AIM OF THE TASK:
For the material that follows, list every line containing the word "scene".
····················
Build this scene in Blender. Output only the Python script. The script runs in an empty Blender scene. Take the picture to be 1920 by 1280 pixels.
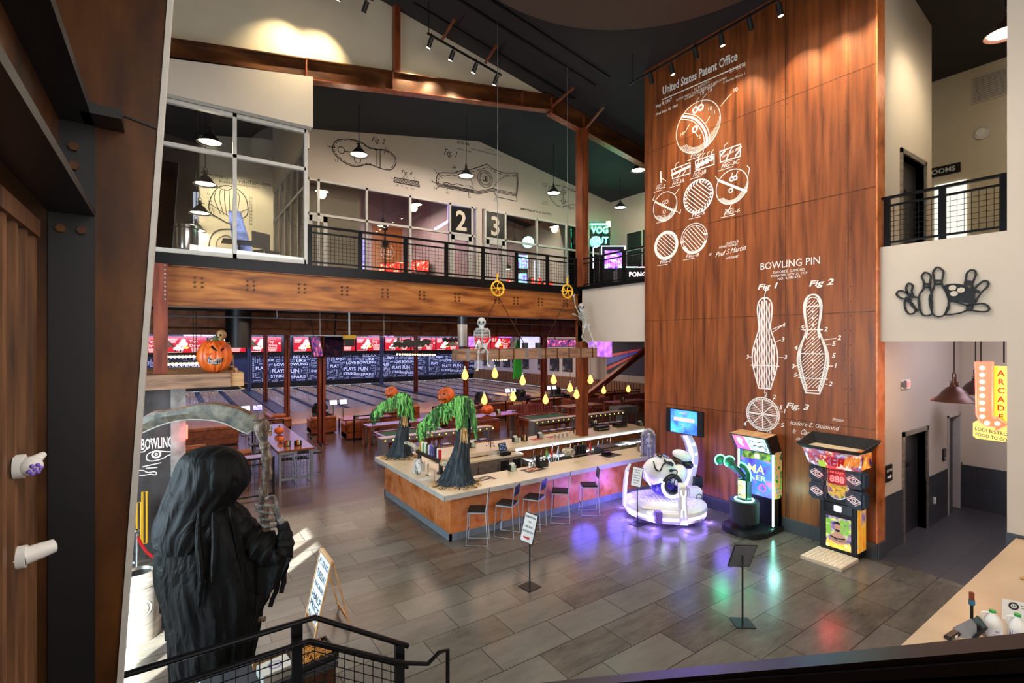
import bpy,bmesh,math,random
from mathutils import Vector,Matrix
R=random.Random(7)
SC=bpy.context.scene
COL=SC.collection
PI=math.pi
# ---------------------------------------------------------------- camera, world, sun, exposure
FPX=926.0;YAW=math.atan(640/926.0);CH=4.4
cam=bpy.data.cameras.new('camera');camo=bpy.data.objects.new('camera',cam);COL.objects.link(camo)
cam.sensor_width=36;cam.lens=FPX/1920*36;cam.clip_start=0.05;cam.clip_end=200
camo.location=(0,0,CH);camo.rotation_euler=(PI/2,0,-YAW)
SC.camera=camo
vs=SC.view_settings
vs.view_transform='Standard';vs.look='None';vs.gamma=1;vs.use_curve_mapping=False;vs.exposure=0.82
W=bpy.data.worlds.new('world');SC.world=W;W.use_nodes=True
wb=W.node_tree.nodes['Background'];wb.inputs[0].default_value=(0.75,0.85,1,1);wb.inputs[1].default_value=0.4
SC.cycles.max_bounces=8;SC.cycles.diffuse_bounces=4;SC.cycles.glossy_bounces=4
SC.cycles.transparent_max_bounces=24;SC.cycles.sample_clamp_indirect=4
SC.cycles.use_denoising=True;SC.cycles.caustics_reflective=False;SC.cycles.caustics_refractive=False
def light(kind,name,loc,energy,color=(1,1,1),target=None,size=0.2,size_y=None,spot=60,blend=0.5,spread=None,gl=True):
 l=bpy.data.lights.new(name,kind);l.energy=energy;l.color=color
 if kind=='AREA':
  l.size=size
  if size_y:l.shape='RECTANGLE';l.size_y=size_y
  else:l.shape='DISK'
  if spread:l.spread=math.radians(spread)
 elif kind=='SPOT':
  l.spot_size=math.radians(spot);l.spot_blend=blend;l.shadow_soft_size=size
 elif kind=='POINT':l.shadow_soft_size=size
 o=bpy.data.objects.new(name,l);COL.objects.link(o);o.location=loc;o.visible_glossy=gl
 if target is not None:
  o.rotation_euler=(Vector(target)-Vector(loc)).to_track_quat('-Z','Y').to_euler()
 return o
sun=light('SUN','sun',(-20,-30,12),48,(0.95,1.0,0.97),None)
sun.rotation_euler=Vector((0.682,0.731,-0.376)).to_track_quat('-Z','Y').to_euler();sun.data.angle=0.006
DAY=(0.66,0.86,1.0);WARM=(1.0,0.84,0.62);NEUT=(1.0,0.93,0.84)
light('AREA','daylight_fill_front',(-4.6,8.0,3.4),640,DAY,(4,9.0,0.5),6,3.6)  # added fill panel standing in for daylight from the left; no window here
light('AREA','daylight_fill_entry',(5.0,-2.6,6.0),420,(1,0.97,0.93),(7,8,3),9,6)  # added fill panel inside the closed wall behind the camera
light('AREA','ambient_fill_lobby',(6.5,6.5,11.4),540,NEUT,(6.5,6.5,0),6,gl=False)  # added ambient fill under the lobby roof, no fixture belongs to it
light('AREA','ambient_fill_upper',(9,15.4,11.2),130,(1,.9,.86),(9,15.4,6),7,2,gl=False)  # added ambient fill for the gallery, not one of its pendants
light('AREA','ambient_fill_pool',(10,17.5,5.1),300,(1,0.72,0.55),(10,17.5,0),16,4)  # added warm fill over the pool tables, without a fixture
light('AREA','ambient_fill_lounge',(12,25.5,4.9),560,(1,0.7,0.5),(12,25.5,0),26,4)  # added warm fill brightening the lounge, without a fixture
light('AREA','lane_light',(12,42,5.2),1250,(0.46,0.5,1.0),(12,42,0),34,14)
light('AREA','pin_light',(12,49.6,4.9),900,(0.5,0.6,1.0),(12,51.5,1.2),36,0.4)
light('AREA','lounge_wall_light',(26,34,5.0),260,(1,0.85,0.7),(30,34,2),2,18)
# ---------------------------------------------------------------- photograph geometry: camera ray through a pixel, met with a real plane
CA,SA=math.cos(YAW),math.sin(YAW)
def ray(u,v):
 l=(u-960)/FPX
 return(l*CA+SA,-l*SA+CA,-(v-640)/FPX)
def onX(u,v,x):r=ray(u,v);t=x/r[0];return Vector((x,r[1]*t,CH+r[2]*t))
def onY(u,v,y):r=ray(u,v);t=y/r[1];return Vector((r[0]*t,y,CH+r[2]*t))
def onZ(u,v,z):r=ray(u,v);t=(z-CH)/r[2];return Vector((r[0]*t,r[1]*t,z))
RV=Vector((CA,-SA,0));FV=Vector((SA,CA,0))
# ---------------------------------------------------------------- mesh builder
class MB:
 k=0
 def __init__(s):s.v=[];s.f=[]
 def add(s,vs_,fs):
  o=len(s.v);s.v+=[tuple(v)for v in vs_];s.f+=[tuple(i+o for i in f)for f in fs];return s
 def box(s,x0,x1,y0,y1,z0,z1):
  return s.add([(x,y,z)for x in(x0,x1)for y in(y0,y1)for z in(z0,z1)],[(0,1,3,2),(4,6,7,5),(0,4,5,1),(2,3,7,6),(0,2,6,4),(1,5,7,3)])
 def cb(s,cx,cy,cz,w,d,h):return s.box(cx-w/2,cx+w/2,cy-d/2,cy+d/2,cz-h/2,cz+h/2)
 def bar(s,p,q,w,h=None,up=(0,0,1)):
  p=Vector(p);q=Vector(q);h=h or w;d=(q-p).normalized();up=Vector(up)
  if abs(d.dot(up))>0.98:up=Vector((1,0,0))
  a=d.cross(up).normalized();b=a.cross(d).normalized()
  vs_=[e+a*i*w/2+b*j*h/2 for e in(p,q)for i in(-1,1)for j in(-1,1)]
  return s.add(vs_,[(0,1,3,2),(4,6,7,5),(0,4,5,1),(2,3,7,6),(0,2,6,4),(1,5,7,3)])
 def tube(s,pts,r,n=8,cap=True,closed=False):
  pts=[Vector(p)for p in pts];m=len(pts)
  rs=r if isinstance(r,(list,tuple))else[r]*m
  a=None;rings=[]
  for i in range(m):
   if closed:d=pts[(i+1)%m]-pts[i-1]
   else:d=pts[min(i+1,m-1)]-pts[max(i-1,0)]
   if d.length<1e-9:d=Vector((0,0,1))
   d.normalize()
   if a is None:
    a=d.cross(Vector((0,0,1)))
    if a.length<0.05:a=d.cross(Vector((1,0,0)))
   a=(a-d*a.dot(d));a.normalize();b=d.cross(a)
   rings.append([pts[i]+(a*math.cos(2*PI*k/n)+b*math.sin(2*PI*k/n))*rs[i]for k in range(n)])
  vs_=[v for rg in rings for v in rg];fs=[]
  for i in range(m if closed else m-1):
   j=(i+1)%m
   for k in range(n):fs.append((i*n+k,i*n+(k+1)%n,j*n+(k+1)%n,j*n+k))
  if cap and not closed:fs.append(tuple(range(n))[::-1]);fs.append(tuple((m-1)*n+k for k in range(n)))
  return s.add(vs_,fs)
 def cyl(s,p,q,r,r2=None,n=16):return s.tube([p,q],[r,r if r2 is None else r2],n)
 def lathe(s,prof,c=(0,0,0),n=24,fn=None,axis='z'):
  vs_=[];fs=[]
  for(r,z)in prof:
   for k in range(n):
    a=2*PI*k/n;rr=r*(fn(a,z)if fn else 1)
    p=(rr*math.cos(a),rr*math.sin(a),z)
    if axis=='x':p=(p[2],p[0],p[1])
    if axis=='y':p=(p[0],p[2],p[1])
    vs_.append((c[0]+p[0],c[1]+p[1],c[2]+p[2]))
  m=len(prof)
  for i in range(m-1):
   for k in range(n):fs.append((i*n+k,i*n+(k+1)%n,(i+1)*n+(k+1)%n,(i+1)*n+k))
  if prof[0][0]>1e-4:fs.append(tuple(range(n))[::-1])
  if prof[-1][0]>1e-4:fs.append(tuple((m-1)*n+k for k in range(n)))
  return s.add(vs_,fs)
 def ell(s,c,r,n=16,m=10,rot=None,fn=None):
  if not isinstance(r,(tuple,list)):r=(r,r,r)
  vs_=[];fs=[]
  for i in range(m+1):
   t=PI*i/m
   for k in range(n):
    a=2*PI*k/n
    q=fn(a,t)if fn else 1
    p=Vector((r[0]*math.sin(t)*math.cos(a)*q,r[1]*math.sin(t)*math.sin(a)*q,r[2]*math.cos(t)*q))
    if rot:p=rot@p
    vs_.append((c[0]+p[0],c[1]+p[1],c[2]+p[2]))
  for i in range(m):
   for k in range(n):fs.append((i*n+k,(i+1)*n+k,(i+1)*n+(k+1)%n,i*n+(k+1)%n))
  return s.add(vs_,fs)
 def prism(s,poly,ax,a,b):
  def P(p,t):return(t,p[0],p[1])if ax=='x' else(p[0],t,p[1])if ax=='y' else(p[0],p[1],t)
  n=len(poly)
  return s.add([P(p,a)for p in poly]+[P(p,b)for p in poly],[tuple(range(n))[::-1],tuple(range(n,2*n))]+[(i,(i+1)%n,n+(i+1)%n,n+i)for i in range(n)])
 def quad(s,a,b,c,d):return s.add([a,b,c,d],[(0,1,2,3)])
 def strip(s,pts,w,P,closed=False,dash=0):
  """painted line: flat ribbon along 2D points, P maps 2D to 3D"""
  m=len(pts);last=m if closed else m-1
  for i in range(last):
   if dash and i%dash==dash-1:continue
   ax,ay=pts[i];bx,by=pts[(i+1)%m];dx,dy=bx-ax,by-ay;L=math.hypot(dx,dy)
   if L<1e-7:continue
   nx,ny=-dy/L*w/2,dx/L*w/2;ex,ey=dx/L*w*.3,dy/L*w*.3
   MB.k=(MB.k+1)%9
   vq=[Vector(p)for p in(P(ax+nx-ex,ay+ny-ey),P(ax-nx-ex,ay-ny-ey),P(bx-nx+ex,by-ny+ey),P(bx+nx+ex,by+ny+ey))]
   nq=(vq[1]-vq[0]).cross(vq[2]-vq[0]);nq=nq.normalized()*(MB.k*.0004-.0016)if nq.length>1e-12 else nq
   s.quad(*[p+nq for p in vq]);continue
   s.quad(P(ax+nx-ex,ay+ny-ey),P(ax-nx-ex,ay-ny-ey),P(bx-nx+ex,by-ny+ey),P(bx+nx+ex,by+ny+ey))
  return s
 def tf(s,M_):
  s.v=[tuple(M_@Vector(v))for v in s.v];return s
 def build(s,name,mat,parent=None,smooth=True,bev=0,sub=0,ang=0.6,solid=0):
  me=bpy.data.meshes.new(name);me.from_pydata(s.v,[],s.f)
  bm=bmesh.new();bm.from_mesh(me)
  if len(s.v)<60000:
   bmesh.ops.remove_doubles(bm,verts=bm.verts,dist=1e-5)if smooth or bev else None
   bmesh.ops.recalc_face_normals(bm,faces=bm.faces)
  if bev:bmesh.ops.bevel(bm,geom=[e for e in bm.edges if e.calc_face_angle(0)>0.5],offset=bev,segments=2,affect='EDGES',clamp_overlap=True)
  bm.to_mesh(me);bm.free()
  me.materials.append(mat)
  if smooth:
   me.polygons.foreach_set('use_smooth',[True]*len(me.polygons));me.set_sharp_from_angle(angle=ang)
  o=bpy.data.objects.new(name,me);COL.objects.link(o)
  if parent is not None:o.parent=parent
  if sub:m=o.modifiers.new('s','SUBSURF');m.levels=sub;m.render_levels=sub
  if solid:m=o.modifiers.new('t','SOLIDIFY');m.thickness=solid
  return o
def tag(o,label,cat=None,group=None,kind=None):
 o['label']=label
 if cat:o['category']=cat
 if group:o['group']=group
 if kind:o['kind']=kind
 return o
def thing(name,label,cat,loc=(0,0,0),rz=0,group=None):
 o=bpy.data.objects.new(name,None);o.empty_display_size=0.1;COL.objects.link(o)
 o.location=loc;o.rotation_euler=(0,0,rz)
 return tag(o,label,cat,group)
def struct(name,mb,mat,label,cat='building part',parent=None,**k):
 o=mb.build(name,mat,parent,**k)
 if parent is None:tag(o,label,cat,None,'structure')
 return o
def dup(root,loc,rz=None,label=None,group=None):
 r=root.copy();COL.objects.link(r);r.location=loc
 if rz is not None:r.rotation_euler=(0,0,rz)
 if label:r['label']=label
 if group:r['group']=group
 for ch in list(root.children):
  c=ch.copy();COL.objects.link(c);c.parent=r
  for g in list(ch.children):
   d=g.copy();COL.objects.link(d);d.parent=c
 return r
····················
TASK RESULT:
Build this scene in Blender. Output only the Python script. The script runs in an empty Blender scene. Take the picture to be 1920 by 1280 pixels.
SC=bpy.context.scene